Repeat the listing in full, exactly as it stands.
** Start DATASET EXCERPTS **
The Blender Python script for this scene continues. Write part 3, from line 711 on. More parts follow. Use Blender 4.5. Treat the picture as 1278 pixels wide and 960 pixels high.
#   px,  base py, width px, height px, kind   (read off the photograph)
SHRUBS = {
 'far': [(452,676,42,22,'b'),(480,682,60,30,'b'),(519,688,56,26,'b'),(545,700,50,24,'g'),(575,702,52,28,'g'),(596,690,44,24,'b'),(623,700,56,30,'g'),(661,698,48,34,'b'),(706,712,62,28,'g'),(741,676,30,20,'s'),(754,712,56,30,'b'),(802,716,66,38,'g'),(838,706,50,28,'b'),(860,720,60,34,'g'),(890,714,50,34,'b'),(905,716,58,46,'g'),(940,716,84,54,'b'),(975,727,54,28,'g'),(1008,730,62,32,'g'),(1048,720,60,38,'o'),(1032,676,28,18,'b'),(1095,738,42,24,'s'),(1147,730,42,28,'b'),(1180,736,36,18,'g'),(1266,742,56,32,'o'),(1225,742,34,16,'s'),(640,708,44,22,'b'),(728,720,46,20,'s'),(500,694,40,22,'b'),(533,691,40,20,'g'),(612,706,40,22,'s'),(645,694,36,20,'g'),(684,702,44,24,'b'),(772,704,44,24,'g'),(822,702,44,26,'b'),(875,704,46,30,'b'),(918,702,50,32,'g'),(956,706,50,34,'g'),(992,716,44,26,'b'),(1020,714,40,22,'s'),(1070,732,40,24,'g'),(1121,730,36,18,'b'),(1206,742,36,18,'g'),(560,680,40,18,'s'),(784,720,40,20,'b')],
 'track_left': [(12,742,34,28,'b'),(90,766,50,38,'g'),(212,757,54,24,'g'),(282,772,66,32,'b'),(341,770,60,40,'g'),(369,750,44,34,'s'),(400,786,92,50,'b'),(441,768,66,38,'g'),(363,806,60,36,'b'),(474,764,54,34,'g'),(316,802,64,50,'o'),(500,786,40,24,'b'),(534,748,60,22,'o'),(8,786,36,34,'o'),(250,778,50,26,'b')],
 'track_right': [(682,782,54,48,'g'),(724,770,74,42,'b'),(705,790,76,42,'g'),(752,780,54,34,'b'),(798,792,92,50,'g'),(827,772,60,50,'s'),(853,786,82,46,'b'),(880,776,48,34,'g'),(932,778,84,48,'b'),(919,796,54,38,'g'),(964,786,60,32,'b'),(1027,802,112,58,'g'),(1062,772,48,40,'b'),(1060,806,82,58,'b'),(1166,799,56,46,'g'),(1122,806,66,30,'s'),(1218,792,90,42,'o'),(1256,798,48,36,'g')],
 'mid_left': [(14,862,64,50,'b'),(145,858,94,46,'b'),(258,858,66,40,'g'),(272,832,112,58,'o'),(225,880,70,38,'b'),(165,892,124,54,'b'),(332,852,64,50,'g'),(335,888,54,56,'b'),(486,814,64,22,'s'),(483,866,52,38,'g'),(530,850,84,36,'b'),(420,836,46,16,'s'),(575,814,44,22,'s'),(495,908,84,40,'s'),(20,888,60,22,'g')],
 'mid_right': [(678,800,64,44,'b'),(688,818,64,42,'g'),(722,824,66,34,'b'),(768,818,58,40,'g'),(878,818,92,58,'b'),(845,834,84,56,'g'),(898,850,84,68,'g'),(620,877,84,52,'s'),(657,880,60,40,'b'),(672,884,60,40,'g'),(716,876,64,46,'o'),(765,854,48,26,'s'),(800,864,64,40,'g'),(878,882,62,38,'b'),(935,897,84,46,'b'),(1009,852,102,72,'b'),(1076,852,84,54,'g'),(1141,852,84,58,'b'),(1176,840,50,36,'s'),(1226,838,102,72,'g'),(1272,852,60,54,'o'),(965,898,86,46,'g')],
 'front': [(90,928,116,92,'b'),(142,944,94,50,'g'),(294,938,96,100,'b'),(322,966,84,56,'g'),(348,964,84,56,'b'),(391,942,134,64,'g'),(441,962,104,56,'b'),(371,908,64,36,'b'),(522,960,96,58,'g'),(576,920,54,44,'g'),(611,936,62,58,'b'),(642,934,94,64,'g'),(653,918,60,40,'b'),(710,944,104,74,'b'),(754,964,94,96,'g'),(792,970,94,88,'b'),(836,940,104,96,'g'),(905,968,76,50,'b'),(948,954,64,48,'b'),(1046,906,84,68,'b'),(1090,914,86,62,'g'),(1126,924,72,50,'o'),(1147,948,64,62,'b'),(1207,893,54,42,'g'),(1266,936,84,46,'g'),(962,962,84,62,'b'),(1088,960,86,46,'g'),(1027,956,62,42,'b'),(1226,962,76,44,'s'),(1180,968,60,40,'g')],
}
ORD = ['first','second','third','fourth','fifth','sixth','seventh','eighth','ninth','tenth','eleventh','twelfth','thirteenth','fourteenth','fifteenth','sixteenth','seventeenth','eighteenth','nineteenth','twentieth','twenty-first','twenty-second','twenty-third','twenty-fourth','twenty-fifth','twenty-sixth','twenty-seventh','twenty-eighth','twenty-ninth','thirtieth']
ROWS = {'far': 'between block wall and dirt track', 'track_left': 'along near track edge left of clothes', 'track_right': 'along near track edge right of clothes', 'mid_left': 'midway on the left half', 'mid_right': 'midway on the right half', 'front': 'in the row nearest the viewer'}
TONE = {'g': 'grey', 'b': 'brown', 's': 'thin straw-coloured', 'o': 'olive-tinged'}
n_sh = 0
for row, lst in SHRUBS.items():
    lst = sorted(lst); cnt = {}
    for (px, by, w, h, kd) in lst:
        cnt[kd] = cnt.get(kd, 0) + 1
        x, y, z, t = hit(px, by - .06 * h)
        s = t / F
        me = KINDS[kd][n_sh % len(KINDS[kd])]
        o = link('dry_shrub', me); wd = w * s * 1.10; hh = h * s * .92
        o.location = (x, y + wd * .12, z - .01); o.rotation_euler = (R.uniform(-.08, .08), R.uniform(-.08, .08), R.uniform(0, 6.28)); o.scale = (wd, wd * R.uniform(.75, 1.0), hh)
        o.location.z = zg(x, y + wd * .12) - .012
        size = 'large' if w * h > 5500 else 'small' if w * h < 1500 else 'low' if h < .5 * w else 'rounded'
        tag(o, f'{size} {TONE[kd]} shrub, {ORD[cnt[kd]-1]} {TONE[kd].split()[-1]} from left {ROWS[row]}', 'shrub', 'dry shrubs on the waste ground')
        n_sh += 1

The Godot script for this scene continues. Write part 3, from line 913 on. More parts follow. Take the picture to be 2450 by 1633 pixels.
** End DATASET EXCERPTS **
### EXERCISE SOLUTION
The Blender Python script for this scene continues. Write part 3, from line 711 on. More parts follow. Use Blender 4.5. Treat the picture as 1278 pixels wide and 960 pixels high.
#   px,  base py, width px, height px, kind   (read off the photograph)
SHRUBS = {
 'far': [(452,676,42,22,'b'),(480,682,60,30,'b'),(519,688,56,26,'b'),(545,700,50,24,'g'),(575,702,52,28,'g'),(596,690,44,24,'b'),(623,700,56,30,'g'),(661,698,48,34,'b'),(706,712,62,28,'g'),(741,676,30,20,'s'),(754,712,56,30,'b'),(802,716,66,38,'g'),(838,706,50,28,'b'),(860,720,60,34,'g'),(890,714,50,34,'b'),(905,716,58,46,'g'),(940,716,84,54,'b'),(975,727,54,28,'g'),(1008,730,62,32,'g'),(1048,720,60,38,'o'),(1032,676,28,18,'b'),(1095,738,42,24,'s'),(1147,730,42,28,'b'),(1180,736,36,18,'g'),(1266,742,56,32,'o'),(1225,742,34,16,'s'),(640,708,44,22,'b'),(728,720,46,20,'s'),(500,694,40,22,'b'),(533,691,40,20,'g'),(612,706,40,22,'s'),(645,694,36,20,'g'),(684,702,44,24,'b'),(772,704,44,24,'g'),(822,702,44,26,'b'),(875,704,46,30,'b'),(918,702,50,32,'g'),(956,706,50,34,'g'),(992,716,44,26,'b'),(1020,714,40,22,'s'),(1070,732,40,24,'g'),(1121,730,36,18,'b'),(1206,742,36,18,'g'),(560,680,40,18,'s'),(784,720,40,20,'b')],
 'track_left': [(12,742,34,28,'b'),(90,766,50,38,'g'),(212,757,54,24,'g'),(282,772,66,32,'b'),(341,770,60,40,'g'),(369,750,44,34,'s'),(400,786,92,50,'b'),(441,768,66,38,'g'),(363,806,60,36,'b'),(474,764,54,34,'g'),(316,802,64,50,'o'),(500,786,40,24,'b'),(534,748,60,22,'o'),(8,786,36,34,'o'),(250,778,50,26,'b')],
 'track_right': [(682,782,54,48,'g'),(724,770,74,42,'b'),(705,790,76,42,'g'),(752,780,54,34,'b'),(798,792,92,50,'g'),(827,772,60,50,'s'),(853,786,82,46,'b'),(880,776,48,34,'g'),(932,778,84,48,'b'),(919,796,54,38,'g'),(964,786,60,32,'b'),(1027,802,112,58,'g'),(1062,772,48,40,'b'),(1060,806,82,58,'b'),(1166,799,56,46,'g'),(1122,806,66,30,'s'),(1218,792,90,42,'o'),(1256,798,48,36,'g')],
 'mid_left': [(14,862,64,50,'b'),(145,858,94,46,'b'),(258,858,66,40,'g'),(272,832,112,58,'o'),(225,880,70,38,'b'),(165,892,124,54,'b'),(332,852,64,50,'g'),(335,888,54,56,'b'),(486,814,64,22,'s'),(483,866,52,38,'g'),(530,850,84,36,'b'),(420,836,46,16,'s'),(575,814,44,22,'s'),(495,908,84,40,'s'),(20,888,60,22,'g')],
 'mid_right': [(678,800,64,44,'b'),(688,818,64,42,'g'),(722,824,66,34,'b'),(768,818,58,40,'g'),(878,818,92,58,'b'),(845,834,84,56,'g'),(898,850,84,68,'g'),(620,877,84,52,'s'),(657,880,60,40,'b'),(672,884,60,40,'g'),(716,876,64,46,'o'),(765,854,48,26,'s'),(800,864,64,40,'g'),(878,882,62,38,'b'),(935,897,84,46,'b'),(1009,852,102,72,'b'),(1076,852,84,54,'g'),(1141,852,84,58,'b'),(1176,840,50,36,'s'),(1226,838,102,72,'g'),(1272,852,60,54,'o'),(965,898,86,46,'g')],
 'front': [(90,928,116,92,'b'),(142,944,94,50,'g'),(294,938,96,100,'b'),(322,966,84,56,'g'),(348,964,84,56,'b'),(391,942,134,64,'g'),(441,962,104,56,'b'),(371,908,64,36,'b'),(522,960,96,58,'g'),(576,920,54,44,'g'),(611,936,62,58,'b'),(642,934,94,64,'g'),(653,918,60,40,'b'),(710,944,104,74,'b'),(754,964,94,96,'g'),(792,970,94,88,'b'),(836,940,104,96,'g'),(905,968,76,50,'b'),(948,954,64,48,'b'),(1046,906,84,68,'b'),(1090,914,86,62,'g'),(1126,924,72,50,'o'),(1147,948,64,62,'b'),(1207,893,54,42,'g'),(1266,936,84,46,'g'),(962,962,84,62,'b'),(1088,960,86,46,'g'),(1027,956,62,42,'b'),(1226,962,76,44,'s'),(1180,968,60,40,'g')],
}
ORD = ['first','second','third','fourth','fifth','sixth','seventh','eighth','ninth','tenth','eleventh','twelfth','thirteenth','fourteenth','fifteenth','sixteenth','seventeenth','eighteenth','nineteenth','twentieth','twenty-first','twenty-second','twenty-third','twenty-fourth','twenty-fifth','twenty-sixth','twenty-seventh','twenty-eighth','twenty-ninth','thirtieth']
ROWS = {'far': 'between block wall and dirt track', 'track_left': 'along near track edge left of clothes', 'track_right': 'along near track edge right of clothes', 'mid_left': 'midway on the left half', 'mid_right': 'midway on the right half', 'front': 'in the row nearest the viewer'}
TONE = {'g': 'grey', 'b': 'brown', 's': 'thin straw-coloured', 'o': 'olive-tinged'}
n_sh = 0
for row, lst in SHRUBS.items():
    lst = sorted(lst); cnt = {}
    for (px, by, w, h, kd) in lst:
        cnt[kd] = cnt.get(kd, 0) + 1
        x, y, z, t = hit(px, by - .06 * h)
        s = t / F
        me = KINDS[kd][n_sh % len(KINDS[kd])]
        o = link('dry_shrub', me); wd = w * s * 1.10; hh = h * s * .92
        o.location = (x, y + wd * .12, z - .01); o.rotation_euler = (R.uniform(-.08, .08), R.uniform(-.08, .08), R.uniform(0, 6.28)); o.scale = (wd, wd * R.uniform(.75, 1.0), hh)
        o.location.z = zg(x, y + wd * .12) - .012
        size = 'large' if w * h > 5500 else 'small' if w * h < 1500 else 'low' if h < .5 * w else 'rounded'
        tag(o, f'{size} {TONE[kd]} shrub, {ORD[cnt[kd]-1]} {TONE[kd].split()[-1]} from left {ROWS[row]}', 'shrub', 'dry shrubs on the waste ground')
        n_sh += 1

The Godot script for this scene continues. Write part 3, from line 913 on. More parts follow. Take the picture to be 2450 by 1633 pixels.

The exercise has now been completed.